> **Aim**
Set the listing down again exactly, please, apart from its pictures.

>> start

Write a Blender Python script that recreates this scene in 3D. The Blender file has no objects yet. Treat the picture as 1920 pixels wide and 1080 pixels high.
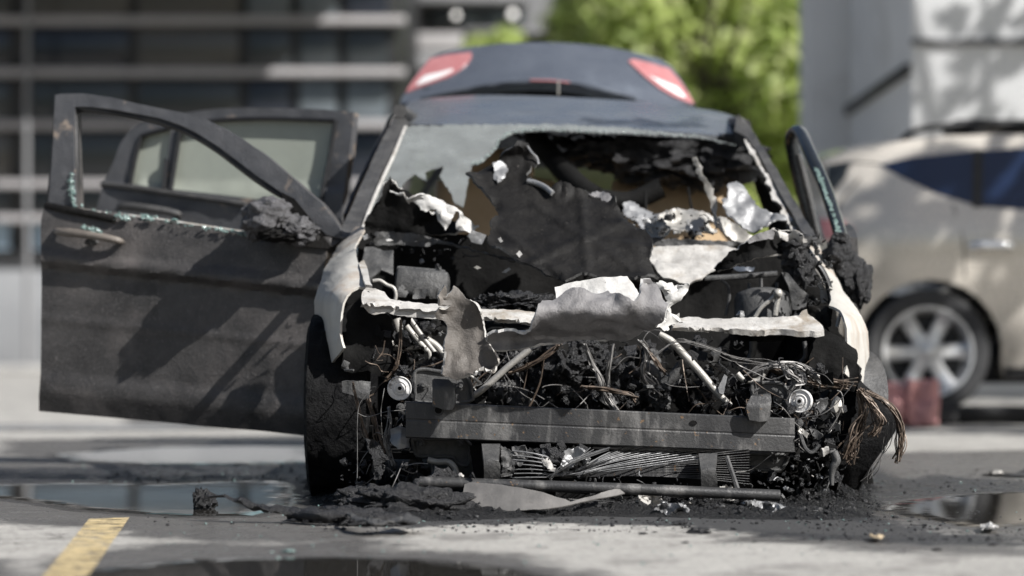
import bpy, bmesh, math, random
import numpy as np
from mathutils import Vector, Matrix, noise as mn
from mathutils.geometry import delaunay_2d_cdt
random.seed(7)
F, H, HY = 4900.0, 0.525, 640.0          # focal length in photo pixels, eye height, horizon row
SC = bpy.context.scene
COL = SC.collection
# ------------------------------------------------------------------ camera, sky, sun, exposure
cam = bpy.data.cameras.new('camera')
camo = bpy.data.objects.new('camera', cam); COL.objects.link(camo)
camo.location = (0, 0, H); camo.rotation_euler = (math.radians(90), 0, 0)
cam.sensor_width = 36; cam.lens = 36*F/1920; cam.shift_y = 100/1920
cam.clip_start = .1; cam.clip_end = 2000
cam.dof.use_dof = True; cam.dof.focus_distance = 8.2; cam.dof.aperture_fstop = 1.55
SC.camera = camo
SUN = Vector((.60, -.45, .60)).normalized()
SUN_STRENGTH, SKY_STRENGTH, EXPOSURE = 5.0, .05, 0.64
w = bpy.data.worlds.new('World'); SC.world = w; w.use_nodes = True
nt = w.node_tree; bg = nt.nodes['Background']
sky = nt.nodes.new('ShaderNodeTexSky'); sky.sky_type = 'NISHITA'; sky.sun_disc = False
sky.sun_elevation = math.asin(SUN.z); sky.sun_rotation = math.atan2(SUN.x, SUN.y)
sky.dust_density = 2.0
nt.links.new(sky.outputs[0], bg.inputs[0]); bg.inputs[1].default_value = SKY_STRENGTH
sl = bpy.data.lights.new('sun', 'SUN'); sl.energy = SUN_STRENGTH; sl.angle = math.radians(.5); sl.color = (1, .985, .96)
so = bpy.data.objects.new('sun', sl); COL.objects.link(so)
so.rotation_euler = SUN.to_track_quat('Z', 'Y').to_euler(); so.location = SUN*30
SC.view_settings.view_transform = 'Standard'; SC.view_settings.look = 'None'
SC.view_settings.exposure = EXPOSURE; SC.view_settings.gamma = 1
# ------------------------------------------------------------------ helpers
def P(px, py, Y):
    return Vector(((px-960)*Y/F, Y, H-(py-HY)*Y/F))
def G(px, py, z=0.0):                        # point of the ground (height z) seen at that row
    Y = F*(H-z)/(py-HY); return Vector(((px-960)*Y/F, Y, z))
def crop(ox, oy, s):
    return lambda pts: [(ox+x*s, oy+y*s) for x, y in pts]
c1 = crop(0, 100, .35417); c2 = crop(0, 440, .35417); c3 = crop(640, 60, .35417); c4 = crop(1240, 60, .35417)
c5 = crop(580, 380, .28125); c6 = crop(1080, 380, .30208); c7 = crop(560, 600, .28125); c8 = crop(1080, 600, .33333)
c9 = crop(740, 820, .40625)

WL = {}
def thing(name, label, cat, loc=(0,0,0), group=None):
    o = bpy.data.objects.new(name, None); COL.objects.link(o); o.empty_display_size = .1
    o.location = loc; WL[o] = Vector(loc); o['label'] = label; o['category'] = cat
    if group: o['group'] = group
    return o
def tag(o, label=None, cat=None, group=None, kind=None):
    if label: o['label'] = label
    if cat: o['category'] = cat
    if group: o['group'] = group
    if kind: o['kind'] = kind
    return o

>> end

> **In response**
Write a Blender Python script that recreates this scene in 3D. The Blender file has no objects yet. Treat the picture as 1920 pixels wide and 1080 pixels high.
import bpy, bmesh, math, random
import numpy as np
from mathutils import Vector, Matrix, noise as mn
from mathutils.geometry import delaunay_2d_cdt
random.seed(7)
F, H, HY = 4900.0, 0.525, 640.0          # focal length in photo pixels, eye height, horizon row
SC = bpy.context.scene
COL = SC.collection
# ------------------------------------------------------------------ camera, sky, sun, exposure
cam = bpy.data.cameras.new('camera')
camo = bpy.data.objects.new('camera', cam); COL.objects.link(camo)
camo.location = (0, 0, H); camo.rotation_euler = (math.radians(90), 0, 0)
cam.sensor_width = 36; cam.lens = 36*F/1920; cam.shift_y = 100/1920
cam.clip_start = .1; cam.clip_end = 2000
cam.dof.use_dof = True; cam.dof.focus_distance = 8.2; cam.dof.aperture_fstop = 1.55
SC.camera = camo
SUN = Vector((.60, -.45, .60)).normalized()
SUN_STRENGTH, SKY_STRENGTH, EXPOSURE = 5.0, .05, 0.64
w = bpy.data.worlds.new('World'); SC.world = w; w.use_nodes = True
nt = w.node_tree; bg = nt.nodes['Background']
sky = nt.nodes.new('ShaderNodeTexSky'); sky.sky_type = 'NISHITA'; sky.sun_disc = False
sky.sun_elevation = math.asin(SUN.z); sky.sun_rotation = math.atan2(SUN.x, SUN.y)
sky.dust_density = 2.0
nt.links.new(sky.outputs[0], bg.inputs[0]); bg.inputs[1].default_value = SKY_STRENGTH
sl = bpy.data.lights.new('sun', 'SUN'); sl.energy = SUN_STRENGTH; sl.angle = math.radians(.5); sl.color = (1, .985, .96)
so = bpy.data.objects.new('sun', sl); COL.objects.link(so)
so.rotation_euler = SUN.to_track_quat('Z', 'Y').to_euler(); so.location = SUN*30
SC.view_settings.view_transform = 'Standard'; SC.view_settings.look = 'None'
SC.view_settings.exposure = EXPOSURE; SC.view_settings.gamma = 1
# ------------------------------------------------------------------ helpers
def P(px, py, Y):
    return Vector(((px-960)*Y/F, Y, H-(py-HY)*Y/F))
def G(px, py, z=0.0):                        # point of the ground (height z) seen at that row
    Y = F*(H-z)/(py-HY); return Vector(((px-960)*Y/F, Y, z))
def crop(ox, oy, s):
    return lambda pts: [(ox+x*s, oy+y*s) for x, y in pts]
c1 = crop(0, 100, .35417); c2 = crop(0, 440, .35417); c3 = crop(640, 60, .35417); c4 = crop(1240, 60, .35417)
c5 = crop(580, 380, .28125); c6 = crop(1080, 380, .30208); c7 = crop(560, 600, .28125); c8 = crop(1080, 600, .33333)
c9 = crop(740, 820, .40625)

WL = {}
def thing(name, label, cat, loc=(0,0,0), group=None):
    o = bpy.data.objects.new(name, None); COL.objects.link(o); o.empty_display_size = .1
    o.location = loc; WL[o] = Vector(loc); o['label'] = label; o['category'] = cat
    if group: o['group'] = group
    return o
def tag(o, label=None, cat=None, group=None, kind=None):
    if label: o['label'] = label
    if cat: o['category'] = cat
    if group: o['group'] = group
    if kind: o['kind'] = kind
    return o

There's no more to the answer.